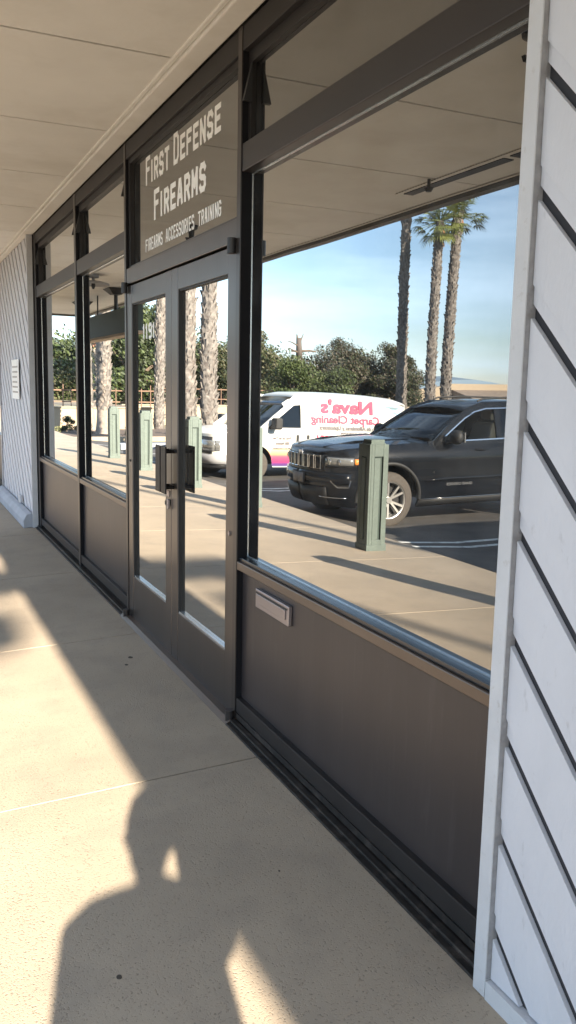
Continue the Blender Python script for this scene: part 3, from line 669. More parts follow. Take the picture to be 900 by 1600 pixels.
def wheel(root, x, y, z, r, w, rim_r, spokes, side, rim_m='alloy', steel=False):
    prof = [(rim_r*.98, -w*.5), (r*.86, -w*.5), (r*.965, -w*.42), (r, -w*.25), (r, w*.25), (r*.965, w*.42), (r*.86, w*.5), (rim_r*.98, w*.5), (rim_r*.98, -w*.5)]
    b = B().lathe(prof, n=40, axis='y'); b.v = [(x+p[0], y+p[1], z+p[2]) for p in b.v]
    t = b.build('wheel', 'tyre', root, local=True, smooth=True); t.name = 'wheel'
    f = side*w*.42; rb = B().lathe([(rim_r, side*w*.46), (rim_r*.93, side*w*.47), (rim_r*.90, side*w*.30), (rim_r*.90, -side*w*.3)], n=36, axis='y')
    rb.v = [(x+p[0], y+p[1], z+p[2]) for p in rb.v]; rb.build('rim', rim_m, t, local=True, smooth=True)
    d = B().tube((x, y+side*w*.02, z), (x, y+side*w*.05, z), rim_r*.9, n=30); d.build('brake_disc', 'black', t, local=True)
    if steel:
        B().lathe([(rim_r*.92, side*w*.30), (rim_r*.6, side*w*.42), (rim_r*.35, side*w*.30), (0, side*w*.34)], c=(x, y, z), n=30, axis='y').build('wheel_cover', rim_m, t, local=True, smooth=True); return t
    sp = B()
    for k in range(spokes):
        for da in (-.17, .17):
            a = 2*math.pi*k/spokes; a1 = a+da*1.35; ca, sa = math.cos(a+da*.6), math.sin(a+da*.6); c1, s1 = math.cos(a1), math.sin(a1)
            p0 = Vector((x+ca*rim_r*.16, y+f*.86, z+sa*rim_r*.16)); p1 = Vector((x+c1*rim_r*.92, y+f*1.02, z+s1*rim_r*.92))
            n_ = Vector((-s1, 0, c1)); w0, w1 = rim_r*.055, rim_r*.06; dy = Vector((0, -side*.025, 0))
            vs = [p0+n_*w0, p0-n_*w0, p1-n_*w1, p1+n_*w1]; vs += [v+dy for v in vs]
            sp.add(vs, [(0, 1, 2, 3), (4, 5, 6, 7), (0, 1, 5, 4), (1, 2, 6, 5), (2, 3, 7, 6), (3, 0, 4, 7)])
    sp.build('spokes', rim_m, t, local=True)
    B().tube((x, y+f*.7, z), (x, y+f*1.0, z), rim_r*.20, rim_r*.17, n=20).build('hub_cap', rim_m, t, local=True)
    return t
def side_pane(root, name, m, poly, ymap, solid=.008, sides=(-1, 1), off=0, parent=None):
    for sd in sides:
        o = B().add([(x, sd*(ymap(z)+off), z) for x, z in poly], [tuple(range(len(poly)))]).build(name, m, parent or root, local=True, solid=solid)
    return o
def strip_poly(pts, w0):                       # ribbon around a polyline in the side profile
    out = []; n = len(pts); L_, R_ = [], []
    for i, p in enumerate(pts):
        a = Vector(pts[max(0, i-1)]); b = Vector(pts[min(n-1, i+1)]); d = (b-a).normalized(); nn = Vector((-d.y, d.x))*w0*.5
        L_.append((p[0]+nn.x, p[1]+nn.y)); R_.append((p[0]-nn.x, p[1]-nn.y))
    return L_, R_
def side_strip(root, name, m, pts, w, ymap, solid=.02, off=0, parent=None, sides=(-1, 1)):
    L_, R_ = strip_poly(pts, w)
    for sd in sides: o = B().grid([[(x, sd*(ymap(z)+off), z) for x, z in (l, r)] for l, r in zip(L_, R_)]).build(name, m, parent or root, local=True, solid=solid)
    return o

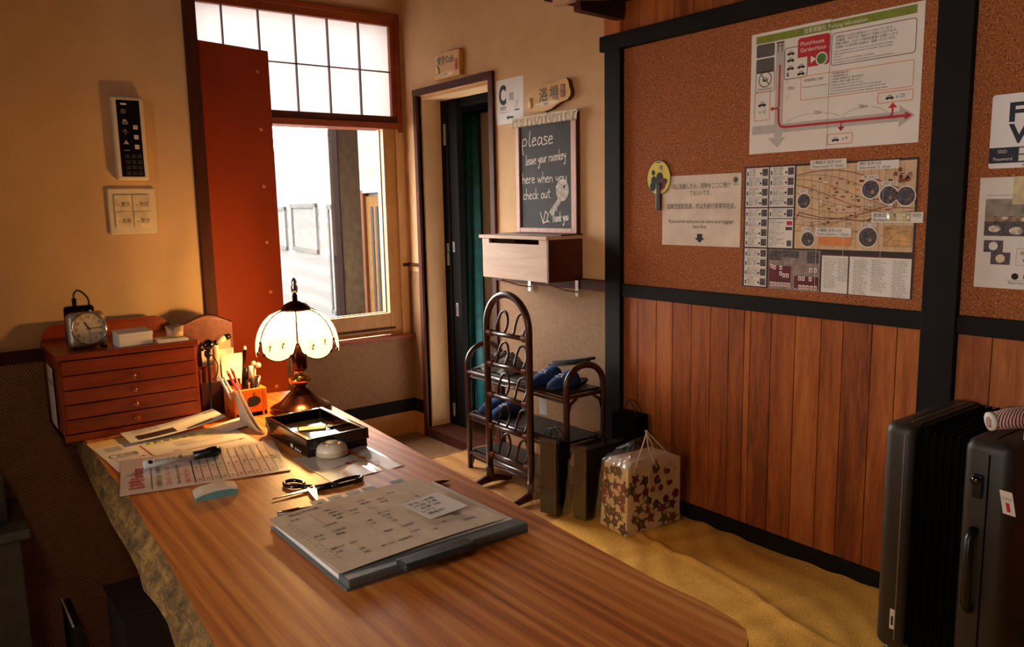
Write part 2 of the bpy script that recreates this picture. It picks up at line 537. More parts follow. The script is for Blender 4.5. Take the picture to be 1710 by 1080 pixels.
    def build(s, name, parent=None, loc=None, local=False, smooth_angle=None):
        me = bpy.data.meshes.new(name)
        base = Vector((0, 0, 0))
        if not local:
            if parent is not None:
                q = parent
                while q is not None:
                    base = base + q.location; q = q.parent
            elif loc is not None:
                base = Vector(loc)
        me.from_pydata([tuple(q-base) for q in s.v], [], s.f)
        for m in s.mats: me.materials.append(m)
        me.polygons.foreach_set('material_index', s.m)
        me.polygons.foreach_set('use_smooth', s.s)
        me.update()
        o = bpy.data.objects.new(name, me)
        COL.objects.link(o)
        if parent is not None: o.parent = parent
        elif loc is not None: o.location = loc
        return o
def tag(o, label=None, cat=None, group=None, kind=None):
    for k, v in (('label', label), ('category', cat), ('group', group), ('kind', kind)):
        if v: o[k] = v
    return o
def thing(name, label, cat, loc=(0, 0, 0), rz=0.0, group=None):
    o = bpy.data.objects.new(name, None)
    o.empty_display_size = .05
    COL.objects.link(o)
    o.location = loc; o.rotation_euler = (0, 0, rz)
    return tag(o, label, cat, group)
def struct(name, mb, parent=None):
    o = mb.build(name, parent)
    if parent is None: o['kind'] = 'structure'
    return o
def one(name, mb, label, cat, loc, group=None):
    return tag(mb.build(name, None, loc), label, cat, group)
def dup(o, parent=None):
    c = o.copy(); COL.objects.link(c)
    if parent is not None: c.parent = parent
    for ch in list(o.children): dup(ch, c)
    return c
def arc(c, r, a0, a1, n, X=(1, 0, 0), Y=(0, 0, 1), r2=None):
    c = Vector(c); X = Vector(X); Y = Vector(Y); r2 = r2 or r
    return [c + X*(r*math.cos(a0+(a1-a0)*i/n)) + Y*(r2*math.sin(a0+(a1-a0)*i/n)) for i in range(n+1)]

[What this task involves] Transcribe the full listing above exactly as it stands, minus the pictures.

[Correct result]
Continue the Blender Python script for this scene: part 3, from line 669. More parts follow. Take the picture to be 900 by 1600 pixels.
def wheel(root, x, y, z, r, w, rim_r, spokes, side, rim_m='alloy', steel=False):
    prof = [(rim_r*.98, -w*.5), (r*.86, -w*.5), (r*.965, -w*.42), (r, -w*.25), (r, w*.25), (r*.965, w*.42), (r*.86, w*.5), (rim_r*.98, w*.5), (rim_r*.98, -w*.5)]
    b = B().lathe(prof, n=40, axis='y'); b.v = [(x+p[0], y+p[1], z+p[2]) for p in b.v]
    t = b.build('wheel', 'tyre', root, local=True, smooth=True); t.name = 'wheel'
    f = side*w*.42; rb = B().lathe([(rim_r, side*w*.46), (rim_r*.93, side*w*.47), (rim_r*.90, side*w*.30), (rim_r*.90, -side*w*.3)], n=36, axis='y')
    rb.v = [(x+p[0], y+p[1], z+p[2]) for p in rb.v]; rb.build('rim', rim_m, t, local=True, smooth=True)
    d = B().tube((x, y+side*w*.02, z), (x, y+side*w*.05, z), rim_r*.9, n=30); d.build('brake_disc', 'black', t, local=True)
    if steel:
        B().lathe([(rim_r*.92, side*w*.30), (rim_r*.6, side*w*.42), (rim_r*.35, side*w*.30), (0, side*w*.34)], c=(x, y, z), n=30, axis='y').build('wheel_cover', rim_m, t, local=True, smooth=True); return t
    sp = B()
    for k in range(spokes):
        for da in (-.17, .17):
            a = 2*math.pi*k/spokes; a1 = a+da*1.35; ca, sa = math.cos(a+da*.6), math.sin(a+da*.6); c1, s1 = math.cos(a1), math.sin(a1)
            p0 = Vector((x+ca*rim_r*.16, y+f*.86, z+sa*rim_r*.16)); p1 = Vector((x+c1*rim_r*.92, y+f*1.02, z+s1*rim_r*.92))
            n_ = Vector((-s1, 0, c1)); w0, w1 = rim_r*.055, rim_r*.06; dy = Vector((0, -side*.025, 0))
            vs = [p0+n_*w0, p0-n_*w0, p1-n_*w1, p1+n_*w1]; vs += [v+dy for v in vs]
            sp.add(vs, [(0, 1, 2, 3), (4, 5, 6, 7), (0, 1, 5, 4), (1, 2, 6, 5), (2, 3, 7, 6), (3, 0, 4, 7)])
    sp.build('spokes', rim_m, t, local=True)
    B().tube((x, y+f*.7, z), (x, y+f*1.0, z), rim_r*.20, rim_r*.17, n=20).build('hub_cap', rim_m, t, local=True)
    return t
def side_pane(root, name, m, poly, ymap, solid=.008, sides=(-1, 1), off=0, parent=None):
    for sd in sides:
        o = B().add([(x, sd*(ymap(z)+off), z) for x, z in poly], [tuple(range(len(poly)))]).build(name, m, parent or root, local=True, solid=solid)
    return o
def strip_poly(pts, w0):                       # ribbon around a polyline in the side profile
    out = []; n = len(pts); L_, R_ = [], []
    for i, p in enumerate(pts):
        a = Vector(pts[max(0, i-1)]); b = Vector(pts[min(n-1, i+1)]); d = (b-a).normalized(); nn = Vector((-d.y, d.x))*w0*.5
        L_.append((p[0]+nn.x, p[1]+nn.y)); R_.append((p[0]-nn.x, p[1]-nn.y))
    return L_, R_
def side_strip(root, name, m, pts, w, ymap, solid=.02, off=0, parent=None, sides=(-1, 1)):
    L_, R_ = strip_poly(pts, w)
    for sd in sides: o = B().grid([[(x, sd*(ymap(z)+off), z) for x, z in (l, r)] for l, r in zip(L_, R_)]).build(name, m, parent or root, local=True, solid=solid)
    return o

Write part 2 of the bpy script that recreates this picture. It picks up at line 537. More parts follow. The script is for Blender 4.5. Take the picture to be 1710 by 1080 pixels.
    def build(s, name, parent=None, loc=None, local=False, smooth_angle=None):
        me = bpy.data.meshes.new(name)
        base = Vector((0, 0, 0))
        if not local:
            if parent is not None:
                q = parent
                while q is not None:
                    base = base + q.location; q = q.parent
            elif loc is not None:
                base = Vector(loc)
        me.from_pydata([tuple(q-base) for q in s.v], [], s.f)
        for m in s.mats: me.materials.append(m)
        me.polygons.foreach_set('material_index', s.m)
        me.polygons.foreach_set('use_smooth', s.s)
        me.update()
        o = bpy.data.objects.new(name, me)
        COL.objects.link(o)
        if parent is not None: o.parent = parent
        elif loc is not None: o.location = loc
        return o
def tag(o, label=None, cat=None, group=None, kind=None):
    for k, v in (('label', label), ('category', cat), ('group', group), ('kind', kind)):
        if v: o[k] = v
    return o
def thing(name, label, cat, loc=(0, 0, 0), rz=0.0, group=None):
    o = bpy.data.objects.new(name, None)
    o.empty_display_size = .05
    COL.objects.link(o)
    o.location = loc; o.rotation_euler = (0, 0, rz)
    return tag(o, label, cat, group)
def struct(name, mb, parent=None):
    o = mb.build(name, parent)
    if parent is None: o['kind'] = 'structure'
    return o
def one(name, mb, label, cat, loc, group=None):
    return tag(mb.build(name, None, loc), label, cat, group)
def dup(o, parent=None):
    c = o.copy(); COL.objects.link(c)
    if parent is not None: c.parent = parent
    for ch in list(o.children): dup(ch, c)
    return c
def arc(c, r, a0, a1, n, X=(1, 0, 0), Y=(0, 0, 1), r2=None):
    c = Vector(c); X = Vector(X); Y = Vector(Y); r2 = r2 or r
    return [c + X*(r*math.cos(a0+(a1-a0)*i/n)) + Y*(r2*math.sin(a0+(a1-a0)*i/n)) for i in range(n+1)]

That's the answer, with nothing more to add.